En definitiva, producto de una evolución
histórica, nadie ni nada se justificaría sin su pasado. Por eso, con sus
luces y sus sombras, este lance podría catalogarse como un prototipo
clásico de ‘Guerra de Honor’, que desenmascara los trechos de un trance
sin demasiado interés económico. Y es que, desde el enfoque tradicional,
no satisfizo el rompecabezas interno del país, donde se veía una
posibilidad de expansión comercial, ni obtuvo el influjo ascendente del
renombre que, a fin de cuentas, era lo que ambicionaba.
El
triunfo soterró la achacosa organización de la operación y el inadecuado
pertrechamiento del Ejército.
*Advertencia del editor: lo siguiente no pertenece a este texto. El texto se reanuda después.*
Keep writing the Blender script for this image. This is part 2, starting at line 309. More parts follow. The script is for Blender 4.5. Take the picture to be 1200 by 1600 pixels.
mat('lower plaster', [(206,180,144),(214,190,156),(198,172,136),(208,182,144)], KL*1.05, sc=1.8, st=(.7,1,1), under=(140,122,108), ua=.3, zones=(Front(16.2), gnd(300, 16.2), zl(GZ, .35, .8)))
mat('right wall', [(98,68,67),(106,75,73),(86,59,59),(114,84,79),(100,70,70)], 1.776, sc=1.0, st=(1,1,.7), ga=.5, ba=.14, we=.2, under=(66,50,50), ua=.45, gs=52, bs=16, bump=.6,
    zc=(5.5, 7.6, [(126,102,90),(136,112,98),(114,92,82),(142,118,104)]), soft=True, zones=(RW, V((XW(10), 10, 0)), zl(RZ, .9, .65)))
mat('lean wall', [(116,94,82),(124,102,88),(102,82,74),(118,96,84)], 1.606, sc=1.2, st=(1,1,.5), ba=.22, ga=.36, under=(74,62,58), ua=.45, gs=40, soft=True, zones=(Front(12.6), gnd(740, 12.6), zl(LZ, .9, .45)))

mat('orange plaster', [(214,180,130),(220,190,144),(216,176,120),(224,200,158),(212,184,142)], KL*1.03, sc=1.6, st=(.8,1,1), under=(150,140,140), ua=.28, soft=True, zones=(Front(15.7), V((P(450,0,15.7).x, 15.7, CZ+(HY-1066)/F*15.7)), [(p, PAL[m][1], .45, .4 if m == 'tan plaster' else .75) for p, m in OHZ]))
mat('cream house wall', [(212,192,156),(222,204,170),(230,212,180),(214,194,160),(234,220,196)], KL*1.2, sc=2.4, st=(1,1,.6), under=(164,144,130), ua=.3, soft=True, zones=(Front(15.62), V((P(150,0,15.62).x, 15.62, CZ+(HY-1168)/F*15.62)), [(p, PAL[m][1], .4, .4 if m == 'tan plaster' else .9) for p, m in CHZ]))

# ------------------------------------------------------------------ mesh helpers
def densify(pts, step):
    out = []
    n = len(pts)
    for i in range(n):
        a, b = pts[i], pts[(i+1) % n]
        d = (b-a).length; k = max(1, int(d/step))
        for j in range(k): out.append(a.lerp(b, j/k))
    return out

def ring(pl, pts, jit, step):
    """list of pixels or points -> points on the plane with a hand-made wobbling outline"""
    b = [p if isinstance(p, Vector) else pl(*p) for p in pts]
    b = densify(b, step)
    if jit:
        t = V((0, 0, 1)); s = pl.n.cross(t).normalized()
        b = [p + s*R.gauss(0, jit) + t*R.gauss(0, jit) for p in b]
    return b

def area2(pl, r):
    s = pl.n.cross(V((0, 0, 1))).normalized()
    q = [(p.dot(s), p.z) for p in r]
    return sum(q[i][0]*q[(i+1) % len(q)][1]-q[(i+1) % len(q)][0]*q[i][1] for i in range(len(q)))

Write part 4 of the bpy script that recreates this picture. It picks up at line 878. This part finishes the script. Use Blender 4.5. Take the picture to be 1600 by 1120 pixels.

Manifiestamente, no era oro lo que
resplandecía, porque en Ceuta escasearon los suministros y uno de sus
acantonamientos quedó apodado como el del hambre.
Consecuentemente,
ciento sesenta años después de aquella primera intervención colonial en
el Norte de África, España, proyectó una guerra que prematuramente no
consagró ningún fruto territorial; si bien, se confiaba en que
favorecería la paz y mostraría a los ojos del mundo un despunte del
prestigio internacional, como en el reparto colonial que en
reclamaciones posteriores, se maduraron en la discreción.